The exercise -
The listing below holds a line with "dl = leaf('door_1', -0.0015, XS" and a later line with "box('corner_stop', OPEN - 0.0165". Write out those two lines and every line between them, exactly, and nothing else.

Supplied information -
■ ■ ■ ■ ■

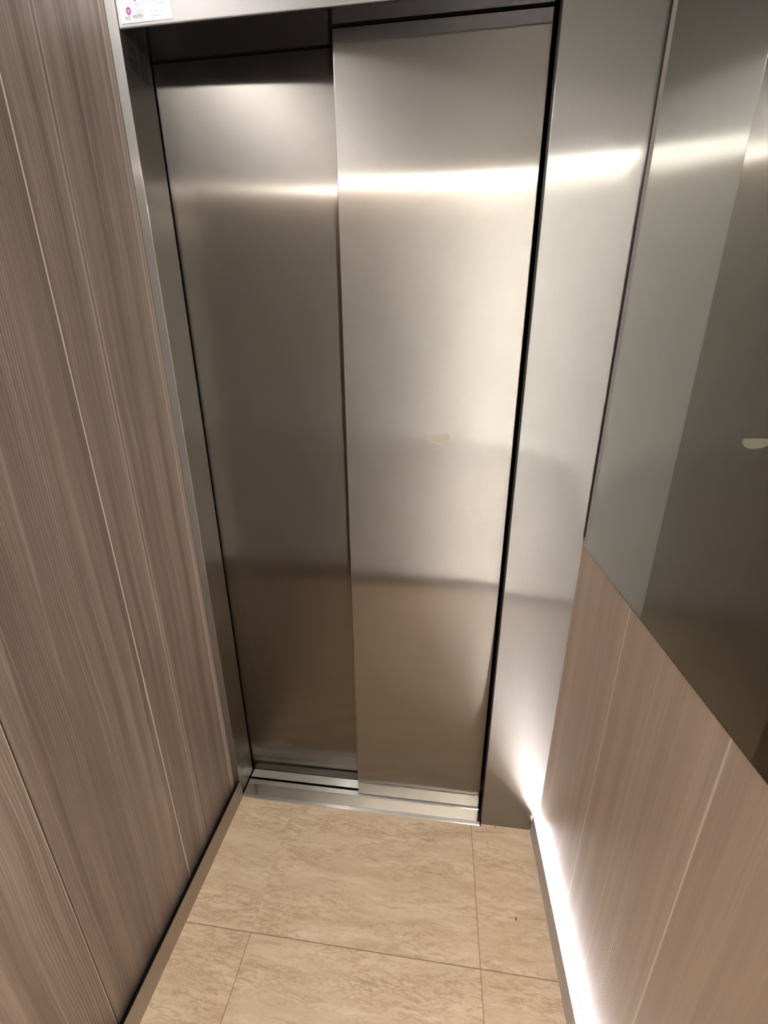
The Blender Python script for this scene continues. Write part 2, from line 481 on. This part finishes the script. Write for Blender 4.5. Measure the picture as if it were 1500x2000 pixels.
box_h('door_track_cover', 0.0005, OPEN + 0.03, 0.0950, 0.170, H + 0.0015, CEIL, M_BLACK)
box_h('hanger_shroud', XS - 0.006, OPEN + 0.03, 0.0426, 0.0949, H + 0.004, CEIL, M_BLACK)

# ------------------------------------------------------------------ doors
def leaf(name, x0, x1, yf, label, mat):
    t = empty(name, ((x0 + x1) / 2, yf, 0.006))
    tag(t, label, 'door leaf', kind='structure')
    cx = (x0 + x1) / 2
    bm = bmesh.new()
    add_box(bm, x0 - cx, x1 - cx, 0.0, 0.028, 0.0, 1.9742, 0.0014, 3)
    mesh_obj('door_panel', bm, mat, t)
    for gx in (x0 + 0.08, x1 - 0.08):
        box('guide_shoe', gx - cx - 0.02, gx - cx + 0.02, 0.011, 0.017, -0.012, 0.0, M_BLACK, t)
    return t
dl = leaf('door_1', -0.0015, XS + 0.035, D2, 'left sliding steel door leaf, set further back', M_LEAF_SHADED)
dr = leaf('door_2', XS, OPEN - 0.0045, D1, 'right sliding steel door leaf, nearest with a pale smudge', M_LEAF)
# pale half-moon mark of old adhesive on the right leaf
bm = bmesh.new()
pts = []
wd, ht = 0.0285, 0.021
for k in range(25):
    a = math.pi * k / 24
    pts.append((-wd * math.cos(a) * (1 + 0.04 * math.sin(5 * a)), -ht * math.sin(a) ** 0.8 * (1 + 0.05 * math.sin(3 * a + 1))))
top = [(wd * 0.86, 0.0016), (0.0, 0.0022), (-wd * 0.86, 0.0016)]
poly = pts + top
cxr = (XS + OPEN - 0.0045) / 2
f = [bm.verts.new((x, -0.00025, z)) for x, z in poly]
b_ = [bm.verts.new((x, 0.0003, z)) for x, z in poly]
bm.faces.new(f); bm.faces.new(b_[::-1])
for i in range(len(poly)):
    j = (i + 1) % len(poly)
    bm.faces.new((f[i], b_[i], b_[j], f[j]))
M_MARK = plain('adhesive_residue', srgb(156, 148, 133), 0.5, metal=0.35, spec=0.4, var=0.05, scale=300)
mk = mesh_obj('adhesive_mark', bm, M_MARK, dr)
mk.location = (0.6195 - cxr, 0.0, 1.2265 - 0.006)
mk['label'] = 'pale half-moon residue mark'
# worn corner cap at the foot of the right leaf
box('corner_stop', OPEN - 0.0165 - cxr, OPEN - 0.0135 - cxr, -0.0012, 0.0, 0.050, 0.053, M_SILL, dr, 0.0004, 1)

# ------------------------------------------------------------------ sill
sill = empty('trim_3', (0.4, 0.0, 0.0))
tag(sill, 'metal door sill with two running grooves', 'door sill', kind='structure')
def sb(name, x0, x1, y0, y1, z0, z1, m, bev=0.0004, seg=1):
    return box(name, x0 - 0.4, x1 - 0.4, y0, y1, z0, z1, m, sill, bev, seg)
SX0, SX1 = 0.0035, OPEN - 0.004
bm = bmesh.new()
add_prism_x(bm, [(-0.0072, -0.02), (-0.0072, 0.0012), (-0.0060, 0.0024), (0.0035, 0.0030), (0.0048, 0.0022), (0.0052, -0.02)], SX0 - 0.4, SX1 - 0.4)
mesh_obj('sill_nose', bm, M_SILL, sill)
sb('tread_plate', SX0, SX1, 0.0055, 0.0430, -0.02, 0.0012, M_PLATE)
sb('groove_lip', SX0, SX1, 0.0436, 0.0605, -0.02, 0.0022, M_SILL)
bm = bmesh.new()
y = 0.0695
while y < 0.0975:
    add_box(bm, SX0 - 0.4, SX1 - 0.4, y, y + 0.0024, -0.02, 0.0022, 0.0005, 1)
    y += 0.0031
add_box(bm, SX0 - 0.4, SX1 - 0.4, 0.0695, 0.0985, -0.02, 0.0010)
mesh_obj('ribbed_tread', bm, M_SILL, sill)
sb('rear_lip', -0.002, OPEN + 0.02, 0.119, 0.165, -0.02, 0.0020, M_SILL)
sb('groove_bed', -0.002, OPEN + 0.02, 0.0, 0.165, -0.03, -0.0202, M_GROOVE, 0)
# end caps that close the sill against jamb and return panel
sb('end_cap', SX1 + 0.0002, OPEN - 0.0002, -0.0072, 0.047, -0.02, 0.0010, M_BLACK)

# ------------------------------------------------------------------ skirtings
def skirting(name, xs, xw, sgn, label):
    """sgn +1: opens toward +x (left wall); xs = foot on the floor, xw = wall plane"""
    t = empty(name, (xs, -0.7, 0))
    tag(t, label, 'skirting', kind='structure')
    def X(v): return v - xs
    y0, y1 = BACK + 0.001 + 0.7, -0.0018 + 0.7
    bm = bmesh.new()
    th = 0.0018 * sgn
    top = xs - sgn * 0.0030
    add_prism_y(bm, [(X(xs), 0.0), (X(top), 0.066), (X(top - th), 0.066), (X(xs - th), 0.0)], y0, y1)
    mesh_obj('face_strip', bm, M_LIP if sgn < 0 else M_SKIRT, t)  # right face paler: the strip's glow is put into its colour
    bm = bmesh.new()
    lo, hi = sorted((xs - th * 1.01, xw - sgn * 0.02))
    add_box(bm, X(lo), X(hi), y0, y1, 0.0, 0.030)
    mesh_obj('base_channel', bm, M_LIP if sgn < 0 else M_GROOVE, t)  # shade of the unlit left trough painted as a dark colour
    bm = bmesh.new()
    lo, hi = sorted((xw - sgn * 0.004, xw - sgn * 0.02))
    add_box(bm, X(lo), X(hi), y0, y1, 0.0302, 0.073 if sgn < 0 else 0.0398)
    mesh_obj('back_strip', bm, M_SKIRT if sgn < 0 else M_GROOVE, t)
    return t
skirting('baseboard_left', 0.0058, XL, +1, 'steel skirting strip along the left wall, unlit')
skirting('baseboard_right', 0.9502, W, -1, 'metal skirting along the right wall holding the light strip')

eb = box('shadow_line_strip', W - 0.0006, W + 0.006, BACK + 0.002, -0.0006, 0.0705, 0.0738, M_BLACK, bpy.data.objects['wall_right'])  # black strip painting the shadow line under the wall panel
led = empty('light_strip', (0.962, -0.7, 0.0302))
tag(led, 'glowing white light strip along the foot of the right wall', 'light strip')
bm = bmesh.new()
add_box(bm, -0.0082, 0.0120, BACK + 0.7 + 0.004, 0.7 - 0.0004, 0.0, 0.006)
mesh_obj('channel', bm, M_LIP, led)
bm = bmesh.new()
a0, a1 = -0.0025, 0.0095
prof = []
for k in range(9):
    t_ = k / 8
    prof.append((a0 + (a1 - a0) * t_, 0.0080 + 0.0025 * math.sin(math.pi * t_)))
prof += [(a1, 0.0062), (a0, 0.0062)]
add_prism_y(bm, prof, BACK + 0.7 + 0.005, 0.7 - 0.0006)
mesh_obj('diffuser', bm, M_LED, led)['label'] = 'glowing white diffuser'

# ------------------------------------------------------------------ mirror
mirror = empty('wall_mirror', (W, -0.62, 0.9796))
tag(mirror, 'tall frameless mirror on the upper right wall reflecting the steel doors', 'mirror')
my0, my1, mz0, mz1 = -1.36 + 0.62, -0.0355 + 0.62, 0.0, 2.185 - 0.9796
m, nt, out = new_mat('silvered_mirror')
p, x, y, z = pos_xyz(nt)
g = N(nt, 'ShaderNodeBsdfAnisotropic', Roughness=0.015); g.distribution = 'GGX'
g.inputs['Color'].default_value = (0.58, 0.60, 0.57, 1)
nt.links.new(math_(nt, 'MULTIPLY_ADD', noise(nt, p, 9.0, 3.0), 0.02, 0.005), g.inputs['Roughness'])
nt.links.new(g.outputs[0], out.inputs[0])
M_MIRROR = m
M_EDGE = plain('green_glass_edge', (0.05, 0.075, 0.06), 0.2, spec=0.6)
bm = bmesh.new()
add_box(bm, -0.0034, 0.0, my0, my1, mz0, mz1)
mesh_obj('glass_edge', bm, M_EDGE, mirror)['label'] = 'dark green polished glass edge'
box('mirror_face', -0.0037, -0.00345, my0 + 0.0016, my1 - 0.0012, mz0 + 0.0018, mz1 - 0.0016, M_MIRROR, mirror)

box('side_trim', -0.0030, 0.0, -0.0340 + 0.62 - 0.0005, -0.0148 + 0.62, 0.004, mz1, M_LIP, mirror, 0.0008, 2)
mirror.children[-1]['label'] = 'pale aluminium side trim'

# ------------------------------------------------------------------ paper notice on the header
note = empty('paper_notice', (0.0585, -0.0006, 1.9875))
tag(note, 'white inspection sheet taped to the header with handwriting and a pink round logo', 'notice')
nw, nh = 0.1005, 0.140
bm = bmesh.new()
add_box(bm, -nw / 2, nw / 2, -0.0002, 0.0003, 0.0, nh)
mesh_obj('sheet', bm, M_PAPER, note)
M_INK = plain('violet_ink', srgb(52, 40, 92), 0.6, spec=0.1)
M_INKB = plain('black_ink', srgb(50, 44, 58), 0.6, spec=0.1)
M_GREY = plain('grey_print', srgb(118, 114, 120), 0.6, spec=0.1)
M_PINK = plain('magenta_print', srgb(128, 58, 112), 0.6, spec=0.1)
M_PINKL = plain('pink_print', srgb(196, 124, 180), 0.6, spec=0.1)
def U(px, pz): return (px - 0.0585, pz - 1.9875)
def text(name, body, px, pz, size, mat, shear=0.0, sx=1.0, rot=0.0):
    cu = bpy.data.curves.new(name, 'FONT')
    cu.body = body; cu.size = size; cu.shear = shear; cu.extrude = 0.00003
    cu.offset = size * 0.010
    cu.align_x = 'CENTER'; cu.align_y = 'CENTER'
    tmp = bpy.data.objects.new(name, cu)
    COL.objects.link(tmp)
    me = bpy.data.meshes.new_from_object(tmp.evaluated_get(bpy.context.evaluated_depsgraph_get()))
    bpy.data.objects.remove(tmp); bpy.data.curves.remove(cu)
    me.materials.clear(); me.materials.append(mat)
    o = bpy.data.objects.new(name, me)
    COL.objects.link(o); o.parent = note
    a, b = U(px, pz)
    o.location = (a, -0.00028, b)
    o.rotation_euler = (math.pi / 2, rot, 0)
    o.scale = (sx, 1, 1)
    return o
# logo ring
bm = bmesh.new()
def ring(bm, cx, cz, r0, r1, yy, n=32):
    a = [bm.verts.new((cx + r0 * math.cos(2 * math.pi * k / n), yy, cz + 1.15 * r0 * math.sin(2 * math.pi * k / n))) for k in range(n)]
    if r1 <= 0:
        bm.faces.new(a); return
    b = [bm.verts.new((cx + r1 * math.cos(2 * math.pi * k / n), yy, cz + 1.15 * r1 * math.sin(2 * math.pi * k / n))) for k in range(n)]
    for k in range(n):
        j = (k + 1) % n
        bm.faces.new((a[k], a[j], b[j], b[k]))
lx, lz = U(0.0245, 2.0040)
ring(bm, lx, lz, 0.0050, 0.0024, -0.00030)
lg = mesh_obj('logo_ring', bm, M_PINK, note)
bm = bmesh.new()
ring(bm, lx, lz, 0.0024, 0, -0.00031)
mesh_obj('logo_centre', bm, M_PINKL, lg)
text('printed_name', 'embarba', 0.0425, 2.0030, 0.0068, M_GREY)
text('handwriting', 'NE199093', 0.0335, 1.9945, 0.0085, M_INKB, shear=0.15, rot=-0.03)
text('handwriting', '5', 0.0400, 2.0200, 0.012, M_INK, shear=0.1)
text('handwriting', '12', 0.0600, 2.0190, 0.009, M_INK, shear=0.1)
text('handwriting', '8', 0.0730, 2.0200, 0.010, M_INK, shear=0.1)
text('handwriting', '68', 0.0910, 2.0200, 0.011, M_INK, shear=0.1)
# ruled form lines and unreadable fine print
bm = bmesh.new()
def bar(px0, px1, pz0, pz1):
    a, b = U(px0, pz0); c, d = U(px1, pz1)
    add_box(bm, a, c, -0.00029, -0.0002, b, d)
for zz in (2.0140, 2.0240, 2.0400, 2.0560, 2.0720, 2.0880):
    bar(0.0150, 0.0990, zz, zz + 0.0006)
for xx in (0.0150, 0.0545, 0.0670, 0.0810, 0.0985):
    bar(xx, xx + 0.0006, 2.0140, 2.0880)
bar(0.0150, 0.0545, 1.9895, 1.9900)
bar(0.0660, 0.0900, 1.9995, 2.0002)
rr = random.Random(3)
for row, (x0, x1, zz) in enumerate(((0.0670, 0.0870, 1.9935), (0.0770, 0.0800, 2.0095), (0.0870, 0.0900, 2.0095), (0.0935, 0.0960, 2.0095), (0.0380, 0.0470, 1.9985), (0.0395, 0.0460, 2.0105))):
    xx = x0
    while xx < x1:
        ww = rr.uniform(0.0008, 0.0016)
        bar(xx, xx + ww, zz, zz + rr.uniform(0.0010, 0.0022))
        xx += ww + 0.0005
mesh_obj('form_lines', bm, M_GREY, note)

# ------------------------------------------------------------------ ceiling lamps (above the frame, seen as reflections)
lamp = empty('ceiling_light', (0.475, -1.372, CEIL))
tag(lamp, 'long thin line lamp across the ceiling near the rear wall', 'ceiling light')
box('housing', -0.47, 0.47, -0.022, 0.022, -0.006, 0.0, M_SKIRT, lamp, 0.001, 1)
box('diffuser', -0.465, 0.465, -0.016, 0.016, -0.0085, -0.0062, M_LINE, lamp)
lamp2 = empty('ceiling_light', (-0.004, -0.68, CEIL))
tag(lamp2, 'long thin strip lamp along the top of the left wall', 'ceiling light')
box('housing', -0.015, 0.016, -0.66, 0.665, -0.006, 0.0, M_SKIRT, lamp2, 0.001, 1)
box('diffuser', -0.011, 0.012, -0.655, 0.66, -0.0085, -0.0062, M_LEFT, lamp2)
corner = empty('corner_light', (0.935, -1.385, 0.07))
tag(corner, 'upright light strip in the rear right corner', 'corner light')
box('channel', -0.014, 0.014, -0.014, 0.0, 0.0, CEIL - 0.09, M_SKIRT, corner, 0.001, 1)
box('diffuser', -0.010, 0.010, 0.0002, 0.004, 0.004, CEIL - 0.094, M_CORNER, corner)

# ------------------------------------------------------------------ crumbs on the floor
M_SPECK = plain('dark_crumb', srgb(70, 34, 26), 0.7, spec=0.2, var=0.3, scale=800)
def speck(x, y, l, wd, rz, label):
    bm = bmesh.new()
    bmesh.ops.create_icosphere(bm, subdivisions=2, radius=1.0)
    for v in bm.verts:
        k = 1 + 0.25 * math.sin(5 * v.co.x + 3 * v.co.y)
        v.co = Vector((v.co.x * l * k, v.co.y * wd * k, (v.co.z + 1) * 0.0007))
    o = mesh_obj('crumb', bm, M_SPECK, smooth=True)
    o.location = (x, y, 0.0); o.rotation_euler = (0, 0, rz)
    tag(o, label, 'crumb')
speck(0.8706, -0.2394, 0.0046, 0.0016, 1.3, 'tiny dark red crumb alone on the tile near the light strip')
speck(0.8440, -0.0050, 0.0020, 0.0018, 0.2, 'tiny dark crumb against the foot of the steel front panel')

■ ■ ■ ■ ■

Expected output -
dl = leaf('door_1', -0.0015, XS + 0.035, D2, 'left sliding steel door leaf, set further back', M_LEAF_SHADED)
dr = leaf('door_2', XS, OPEN - 0.0045, D1, 'right sliding steel door leaf, nearest with a pale smudge', M_LEAF)
# pale half-moon mark of old adhesive on the right leaf
bm = bmesh.new()
pts = []
wd, ht = 0.0285, 0.021
for k in range(25):
    a = math.pi * k / 24
    pts.append((-wd * math.cos(a) * (1 + 0.04 * math.sin(5 * a)), -ht * math.sin(a) ** 0.8 * (1 + 0.05 * math.sin(3 * a + 1))))
top = [(wd * 0.86, 0.0016), (0.0, 0.0022), (-wd * 0.86, 0.0016)]
poly = pts + top
cxr = (XS + OPEN - 0.0045) / 2
f = [bm.verts.new((x, -0.00025, z)) for x, z in poly]
b_ = [bm.verts.new((x, 0.0003, z)) for x, z in poly]
bm.faces.new(f); bm.faces.new(b_[::-1])
for i in range(len(poly)):
    j = (i + 1) % len(poly)
    bm.faces.new((f[i], b_[i], b_[j], f[j]))
M_MARK = plain('adhesive_residue', srgb(156, 148, 133), 0.5, metal=0.35, spec=0.4, var=0.05, scale=300)
mk = mesh_obj('adhesive_mark', bm, M_MARK, dr)
mk.location = (0.6195 - cxr, 0.0, 1.2265 - 0.006)
mk['label'] = 'pale half-moon residue mark'
# worn corner cap at the foot of the right leaf
box('corner_stop', OPEN - 0.0165 - cxr, OPEN - 0.0135 - cxr, -0.0012, 0.0, 0.050, 0.053, M_SILL, dr, 0.0004, 1)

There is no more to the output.